Anyone who has traveled through the Southeast and seen kudzu vines along the highway knows that plants can evolve into a negative outcome. There is a similar concern that a GMO can produce negative outcomes in the environment. 

Therefore, prior to approving their commercial planting, GMOs must be tested in contained field trials to ensure that they do not behave in ways that could cause problems. To prevent negative outcomes, GMOs must not have the ability to cross with wild relatives, show weedy tendencies, or the ability to harm wildlife, among other criteria.

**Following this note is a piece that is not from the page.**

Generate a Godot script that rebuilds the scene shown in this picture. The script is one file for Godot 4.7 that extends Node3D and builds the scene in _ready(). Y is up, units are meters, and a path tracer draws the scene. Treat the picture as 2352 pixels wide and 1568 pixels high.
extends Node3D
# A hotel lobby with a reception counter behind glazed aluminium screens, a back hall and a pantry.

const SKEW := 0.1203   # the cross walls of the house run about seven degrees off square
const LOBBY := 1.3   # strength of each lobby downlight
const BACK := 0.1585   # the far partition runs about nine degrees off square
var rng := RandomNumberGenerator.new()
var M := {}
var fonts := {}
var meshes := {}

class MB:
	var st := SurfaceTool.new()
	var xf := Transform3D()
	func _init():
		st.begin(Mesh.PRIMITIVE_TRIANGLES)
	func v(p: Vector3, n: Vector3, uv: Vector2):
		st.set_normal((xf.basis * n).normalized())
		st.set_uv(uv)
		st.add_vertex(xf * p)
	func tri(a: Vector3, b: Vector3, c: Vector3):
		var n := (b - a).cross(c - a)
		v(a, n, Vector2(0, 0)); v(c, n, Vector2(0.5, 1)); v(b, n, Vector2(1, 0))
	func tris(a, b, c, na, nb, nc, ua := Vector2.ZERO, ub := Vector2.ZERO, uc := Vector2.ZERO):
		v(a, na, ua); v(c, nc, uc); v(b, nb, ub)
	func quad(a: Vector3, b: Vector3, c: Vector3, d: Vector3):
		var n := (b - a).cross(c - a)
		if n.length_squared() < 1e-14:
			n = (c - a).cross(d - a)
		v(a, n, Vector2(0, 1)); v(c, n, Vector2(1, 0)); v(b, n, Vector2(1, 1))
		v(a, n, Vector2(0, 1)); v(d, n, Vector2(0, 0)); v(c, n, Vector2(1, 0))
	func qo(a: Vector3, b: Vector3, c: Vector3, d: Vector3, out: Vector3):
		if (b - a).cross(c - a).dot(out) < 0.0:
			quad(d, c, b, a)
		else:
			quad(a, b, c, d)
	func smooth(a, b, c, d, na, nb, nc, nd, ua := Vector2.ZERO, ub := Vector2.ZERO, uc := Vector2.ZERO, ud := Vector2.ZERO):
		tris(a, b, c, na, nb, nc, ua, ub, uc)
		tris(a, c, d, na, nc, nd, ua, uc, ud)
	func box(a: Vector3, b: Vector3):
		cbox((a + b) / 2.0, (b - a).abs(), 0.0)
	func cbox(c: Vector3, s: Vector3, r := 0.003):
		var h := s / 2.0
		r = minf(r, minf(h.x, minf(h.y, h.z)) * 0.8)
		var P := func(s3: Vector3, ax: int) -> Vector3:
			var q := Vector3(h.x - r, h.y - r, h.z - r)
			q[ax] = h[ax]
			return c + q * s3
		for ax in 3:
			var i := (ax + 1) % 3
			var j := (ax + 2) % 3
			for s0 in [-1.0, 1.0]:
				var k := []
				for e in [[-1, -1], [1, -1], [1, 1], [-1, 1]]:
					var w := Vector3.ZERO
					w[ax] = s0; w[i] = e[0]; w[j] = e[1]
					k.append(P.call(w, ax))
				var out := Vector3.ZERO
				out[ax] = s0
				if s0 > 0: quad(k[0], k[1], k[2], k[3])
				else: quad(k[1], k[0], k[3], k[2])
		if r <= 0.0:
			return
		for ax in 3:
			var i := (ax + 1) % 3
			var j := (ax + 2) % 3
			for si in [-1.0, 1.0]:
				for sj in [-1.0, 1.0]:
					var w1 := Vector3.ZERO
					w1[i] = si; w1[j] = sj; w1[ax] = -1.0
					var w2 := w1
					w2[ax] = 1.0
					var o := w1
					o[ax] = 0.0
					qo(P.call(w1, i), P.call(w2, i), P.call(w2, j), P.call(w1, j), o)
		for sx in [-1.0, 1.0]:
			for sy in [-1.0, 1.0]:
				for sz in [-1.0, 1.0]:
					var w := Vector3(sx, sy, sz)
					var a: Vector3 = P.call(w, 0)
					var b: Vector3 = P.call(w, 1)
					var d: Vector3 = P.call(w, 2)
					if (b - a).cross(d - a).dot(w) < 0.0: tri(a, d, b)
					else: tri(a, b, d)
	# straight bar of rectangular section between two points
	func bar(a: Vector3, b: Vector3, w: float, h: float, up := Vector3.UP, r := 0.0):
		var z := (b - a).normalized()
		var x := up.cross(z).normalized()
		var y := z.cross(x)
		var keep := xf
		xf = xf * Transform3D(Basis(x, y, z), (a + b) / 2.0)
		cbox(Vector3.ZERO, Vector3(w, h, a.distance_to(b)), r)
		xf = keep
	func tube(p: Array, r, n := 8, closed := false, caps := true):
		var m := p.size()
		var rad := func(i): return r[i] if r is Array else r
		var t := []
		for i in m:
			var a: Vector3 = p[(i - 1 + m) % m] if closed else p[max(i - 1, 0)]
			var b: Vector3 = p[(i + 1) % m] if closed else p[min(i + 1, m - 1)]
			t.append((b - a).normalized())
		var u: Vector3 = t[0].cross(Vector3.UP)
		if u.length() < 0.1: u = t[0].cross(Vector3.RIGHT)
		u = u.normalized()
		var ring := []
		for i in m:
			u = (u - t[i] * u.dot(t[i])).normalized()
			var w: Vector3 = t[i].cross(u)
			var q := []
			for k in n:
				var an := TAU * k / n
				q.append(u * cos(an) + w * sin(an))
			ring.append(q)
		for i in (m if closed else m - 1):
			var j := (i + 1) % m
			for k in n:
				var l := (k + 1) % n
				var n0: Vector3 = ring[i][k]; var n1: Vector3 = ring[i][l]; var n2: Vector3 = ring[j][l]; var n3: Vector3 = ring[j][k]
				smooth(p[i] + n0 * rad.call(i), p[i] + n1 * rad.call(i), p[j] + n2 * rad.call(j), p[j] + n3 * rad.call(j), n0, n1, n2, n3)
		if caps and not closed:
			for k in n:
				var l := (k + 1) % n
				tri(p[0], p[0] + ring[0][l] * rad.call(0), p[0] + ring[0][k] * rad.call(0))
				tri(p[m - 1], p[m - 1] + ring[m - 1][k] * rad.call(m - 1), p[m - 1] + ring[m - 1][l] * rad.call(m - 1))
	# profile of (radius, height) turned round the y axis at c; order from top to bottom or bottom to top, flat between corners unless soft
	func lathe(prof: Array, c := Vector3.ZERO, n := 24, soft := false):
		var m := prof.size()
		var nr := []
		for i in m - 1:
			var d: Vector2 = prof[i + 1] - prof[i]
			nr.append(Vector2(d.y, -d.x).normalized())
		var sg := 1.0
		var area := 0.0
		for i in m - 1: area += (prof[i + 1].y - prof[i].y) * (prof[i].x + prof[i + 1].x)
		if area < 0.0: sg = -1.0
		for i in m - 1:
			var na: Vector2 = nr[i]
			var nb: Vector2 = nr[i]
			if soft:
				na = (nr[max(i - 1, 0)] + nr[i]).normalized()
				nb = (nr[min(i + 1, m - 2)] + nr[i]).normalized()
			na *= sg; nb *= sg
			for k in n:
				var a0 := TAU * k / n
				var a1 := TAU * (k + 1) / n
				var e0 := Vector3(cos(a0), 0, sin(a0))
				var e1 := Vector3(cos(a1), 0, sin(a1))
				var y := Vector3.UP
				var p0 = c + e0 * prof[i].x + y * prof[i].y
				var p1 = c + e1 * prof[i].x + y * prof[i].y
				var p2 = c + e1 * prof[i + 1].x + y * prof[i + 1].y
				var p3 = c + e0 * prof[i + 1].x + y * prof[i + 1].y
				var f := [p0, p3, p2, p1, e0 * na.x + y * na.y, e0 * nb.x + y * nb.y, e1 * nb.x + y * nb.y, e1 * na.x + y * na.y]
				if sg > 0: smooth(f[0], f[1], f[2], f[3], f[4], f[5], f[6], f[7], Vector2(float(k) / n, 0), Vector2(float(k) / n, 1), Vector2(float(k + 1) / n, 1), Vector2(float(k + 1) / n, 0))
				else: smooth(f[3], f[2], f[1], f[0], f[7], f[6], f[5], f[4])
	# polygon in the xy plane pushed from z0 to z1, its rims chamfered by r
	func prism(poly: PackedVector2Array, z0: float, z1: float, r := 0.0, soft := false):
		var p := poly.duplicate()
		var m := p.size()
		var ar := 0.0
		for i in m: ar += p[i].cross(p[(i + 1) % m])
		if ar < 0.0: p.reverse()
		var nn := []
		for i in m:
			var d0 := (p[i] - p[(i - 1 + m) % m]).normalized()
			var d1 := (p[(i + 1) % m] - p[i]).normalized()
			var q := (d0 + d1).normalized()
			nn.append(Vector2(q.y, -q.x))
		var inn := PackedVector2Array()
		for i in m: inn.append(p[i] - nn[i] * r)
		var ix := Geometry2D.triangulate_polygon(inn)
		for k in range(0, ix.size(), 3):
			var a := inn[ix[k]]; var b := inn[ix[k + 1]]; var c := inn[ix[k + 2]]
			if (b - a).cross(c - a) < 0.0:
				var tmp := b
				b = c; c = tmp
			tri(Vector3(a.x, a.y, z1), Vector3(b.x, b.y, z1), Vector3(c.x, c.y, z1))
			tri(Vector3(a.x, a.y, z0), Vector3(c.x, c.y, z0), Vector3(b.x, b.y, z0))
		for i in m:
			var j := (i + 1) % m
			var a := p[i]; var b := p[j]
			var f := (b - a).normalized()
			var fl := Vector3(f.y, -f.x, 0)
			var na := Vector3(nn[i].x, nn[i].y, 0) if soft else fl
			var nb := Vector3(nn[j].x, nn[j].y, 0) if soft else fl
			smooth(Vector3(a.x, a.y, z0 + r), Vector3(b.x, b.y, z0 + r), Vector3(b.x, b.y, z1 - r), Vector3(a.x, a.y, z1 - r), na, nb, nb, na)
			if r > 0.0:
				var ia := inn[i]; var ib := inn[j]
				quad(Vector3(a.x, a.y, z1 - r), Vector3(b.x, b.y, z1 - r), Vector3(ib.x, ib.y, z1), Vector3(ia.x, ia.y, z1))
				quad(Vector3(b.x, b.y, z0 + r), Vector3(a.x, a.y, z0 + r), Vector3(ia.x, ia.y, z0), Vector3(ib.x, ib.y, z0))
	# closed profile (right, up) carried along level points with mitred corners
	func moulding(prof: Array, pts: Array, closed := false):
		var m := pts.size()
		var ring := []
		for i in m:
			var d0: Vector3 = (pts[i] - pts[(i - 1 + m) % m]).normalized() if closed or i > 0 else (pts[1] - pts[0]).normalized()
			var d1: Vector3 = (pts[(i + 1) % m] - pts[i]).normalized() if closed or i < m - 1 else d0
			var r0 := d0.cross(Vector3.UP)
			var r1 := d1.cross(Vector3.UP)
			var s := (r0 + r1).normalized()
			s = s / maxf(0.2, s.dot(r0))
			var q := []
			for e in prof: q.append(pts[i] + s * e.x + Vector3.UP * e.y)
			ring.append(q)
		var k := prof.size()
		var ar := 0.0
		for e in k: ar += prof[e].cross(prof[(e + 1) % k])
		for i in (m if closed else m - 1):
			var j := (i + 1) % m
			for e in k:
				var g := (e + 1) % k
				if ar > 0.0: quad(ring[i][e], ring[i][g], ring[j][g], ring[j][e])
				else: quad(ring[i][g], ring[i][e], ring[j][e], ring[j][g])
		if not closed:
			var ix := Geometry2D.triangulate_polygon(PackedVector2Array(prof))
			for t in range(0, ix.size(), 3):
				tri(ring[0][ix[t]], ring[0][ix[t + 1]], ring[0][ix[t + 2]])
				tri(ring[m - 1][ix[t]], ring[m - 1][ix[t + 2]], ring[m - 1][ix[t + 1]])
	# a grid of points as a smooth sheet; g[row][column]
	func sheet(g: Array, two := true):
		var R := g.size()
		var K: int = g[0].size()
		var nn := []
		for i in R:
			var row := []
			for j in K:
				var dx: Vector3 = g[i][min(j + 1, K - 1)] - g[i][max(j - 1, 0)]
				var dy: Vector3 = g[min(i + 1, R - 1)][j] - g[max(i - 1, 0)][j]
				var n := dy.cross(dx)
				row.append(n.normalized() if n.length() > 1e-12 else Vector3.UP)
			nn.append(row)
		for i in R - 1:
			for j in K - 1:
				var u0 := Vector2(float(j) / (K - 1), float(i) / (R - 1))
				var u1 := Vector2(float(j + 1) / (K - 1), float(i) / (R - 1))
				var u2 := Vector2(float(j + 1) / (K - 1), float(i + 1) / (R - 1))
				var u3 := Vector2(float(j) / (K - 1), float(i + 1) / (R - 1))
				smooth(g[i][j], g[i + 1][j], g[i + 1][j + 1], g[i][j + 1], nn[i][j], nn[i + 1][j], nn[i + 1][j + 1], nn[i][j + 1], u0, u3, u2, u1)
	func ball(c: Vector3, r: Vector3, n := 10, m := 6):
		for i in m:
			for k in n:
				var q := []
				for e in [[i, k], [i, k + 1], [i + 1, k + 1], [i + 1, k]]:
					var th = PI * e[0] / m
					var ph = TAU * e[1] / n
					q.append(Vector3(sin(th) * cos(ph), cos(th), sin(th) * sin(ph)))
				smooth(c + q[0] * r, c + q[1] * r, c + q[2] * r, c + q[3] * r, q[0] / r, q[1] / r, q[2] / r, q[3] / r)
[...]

The issue gets more complicated because damage can take a very long time before showing up. Obviously, decades-long field trials are not practical prior to approval, so safety must be inferred. Humans have been altering plants for thousands of years. In fact, the type of intentional changes made in GMOs merely mimic the random, natural changes made over the thousands of years of domestication. Thus, the odds that a GMO will go on to have negative outcomes are about the same as the odds that a conventionally modified plant will go on and have negative outcomes. So, if a given change has not led to negative outcomes in a crop after decades of use, it is highly unlikely that the same change in a GMO will cause problems simply because it was made in a different way. 

At the end of the day, despite the fact that humans have been modifying plants conventionally for thousands of years, only a very few of these changes have gone on to have negative outcomes. That means that while the probability of long-term negative outcomes from GMOs is not zero, it is still too low to measure.